Abstract

Detecting neuronal activity for rehabilitation/assistive devices is an example of extreme edge computing, featuring stringent requirements for data bandwidth from implantable acquisition system, low-power consumption and ideally also low latency. Recently, we proposed a neural recording system which detects neural spikes directly on the signals collected from electrophysiological probes. The system achieves power efficiency by utilising a combination of integrative sensing and ultra-fine offset compensation. A central component of this design is a memristive load, which is utilised as a trimming device along the differential branches of the core amplifier, ultimately allowing system offset tuning with μν precision. Previous work has assumed that the memristive device features a linear, or nearly-linear current-voltage (IV) characteristic. In this paper, we study the impact of memristor IV non-linearity on the effective gain and offset compensation capability of the system.

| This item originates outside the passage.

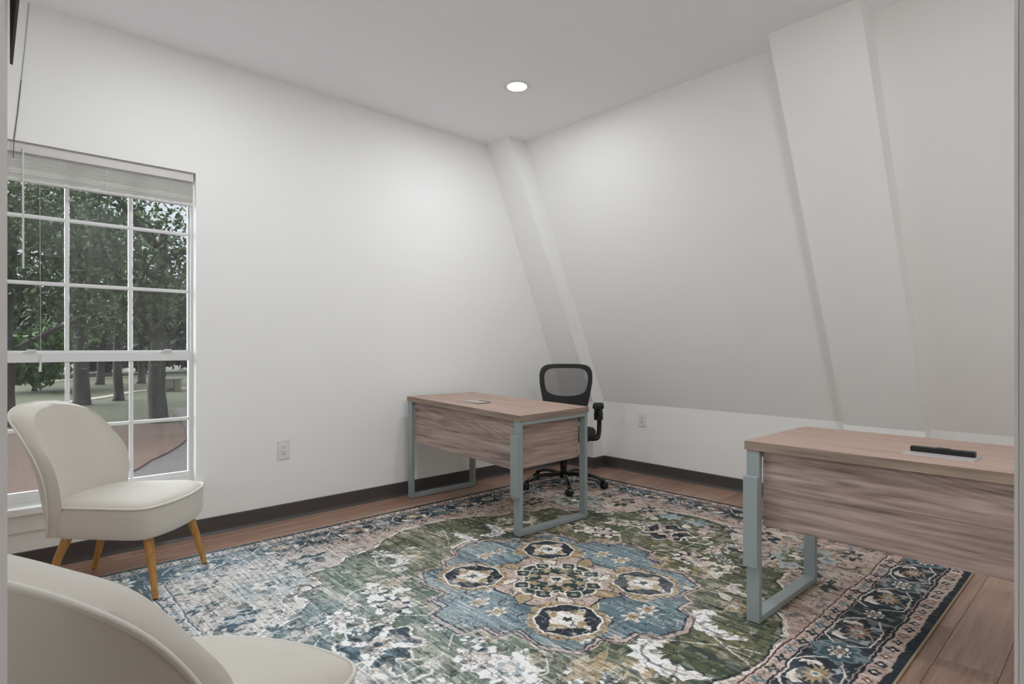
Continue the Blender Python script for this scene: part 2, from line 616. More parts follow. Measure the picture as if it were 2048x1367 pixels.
cols = [.069, .362, .655, .950]
sash('upper_sash', YW + .100, YW + .124, 1.092, WZ1 - .02, [1.128, 1.486, 1.836, 2.150], cols, 1.128, 2.150)
sash('lower_sash', YW + .074, YW + .098, WZ0 + .03, 1.118, [.392, .712, 1.066], cols, .392, 1.066)
for x in (.205, .83):
    bm = bmesh.new()
    box(bm, x - .03, x + .03, YW + .066, YW + .076, 1.118, 1.126, .002)
    box(bm, x - .012, x + .026, YW + .06, YW + .072, 1.124, 1.134, .003)
    obj('sash_lock', bm, M['vinyl'], win)
bm = bmesh.new()
box(bm, WX0 - .045, WX1 + .038, YW - .042, YW + .0745, WZ0 - .036, WZ0 + .003, .006, 2)
obj('window_stool', bm, M['trim_white'], win)
bm = bmesh.new()
box(bm, WX0 - .03, WX1 + .022, YW - .016, YW - .0005, WZ0 - .125, WZ0 - .036, .003)
obj('window_apron', bm, M['trim_white'], win)

# blind
bl = thing('window_blind', 'raised white mini blind gathered at the top of the window', 'blind', (.508, YW + .04, WZ1 - .002))
W2 = (WX1 - WX0) / 2 - .008
bm = bmesh.new()
box(bm, -W2, W2, -.024, .020, -.052, 0, .003)
obj('headrail', bm, M['blind'], bl)
zz = -.056
for k in range(12):
    bm = bmesh.new()
    tl = .0030 + random.uniform(-.0014, .0016)
    prof = [(-.013, tl), (-.006, tl * .45 + .0016), (0, .0020), (.006, -tl * .45 + .0016), (.013, -tl)]
    poly = prof + [(a, b - .0012) for a, b in prof[::-1]]
    prism(bm, poly, -W2, W2, 'X')
    obj('slat', bm, M['blind'], bl, (0, -.002 + random.uniform(-.002, .002), zz))
    zz -= random.choice((.0095, .0105, .0115, .0130))
bm = bmesh.new(); box(bm, -W2, W2, -.016, .012, zz - .016, zz, .003)
obj('bottom_rail', bm, M['blind'], bl)
ZB = zz
for x in (-.33, 0.02, .33):
    bm = bmesh.new()
    pts = []
    for k in range(15):
        pts.append((x + .007 * math.sin(k * 2.3 + x * 9), -.020 + .003 * math.cos(k * 1.7), -.052 + (ZB + .052) * k / 14))
    tube(bm, pts, .0013, 5)
    obj('ladder_string', bm, M['blind'], bl)
bm = bmesh.new()
tube(bm, [(-.333, -.030, -.03), (-.333, -.031, -.30), (-.332, -.031, -.645)], .0045, 6)
obj('tilt_wand', bm, M['blind'], bl)
bm = bmesh.new()
tube(bm, [(-.265, .012, -.05), (-.262, .018, -.6), (-.26, .016, -1.09)], .0009, 5)
tube(bm, [(-.26, .016, -1.085), (-.26, .016, -1.105)], [.003, .004], 6)
tube(bm, [(-.26, .016, -1.105), (-.262, .016, -1.175)], [.0035, .006], 8)
obj('pull_cord', bm, M['blind'], bl)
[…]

Results show that the non-linearity experimentally measured from our in-house metal-oxide memristor technology only induces a small gap between nominal resistive state and static RS (as reflected on the IV). This leads to a very small degradation of gain (≈ 2.5%) and offset compensation (≈ 50% increased offset tuning sensitivity), but very crucially proves that introducing IV non-linearity does not materially change either the extreme offset trimming precision or the overall performance. This was the last conceptual bottleneck identified before practical implementation and it has now been overcome.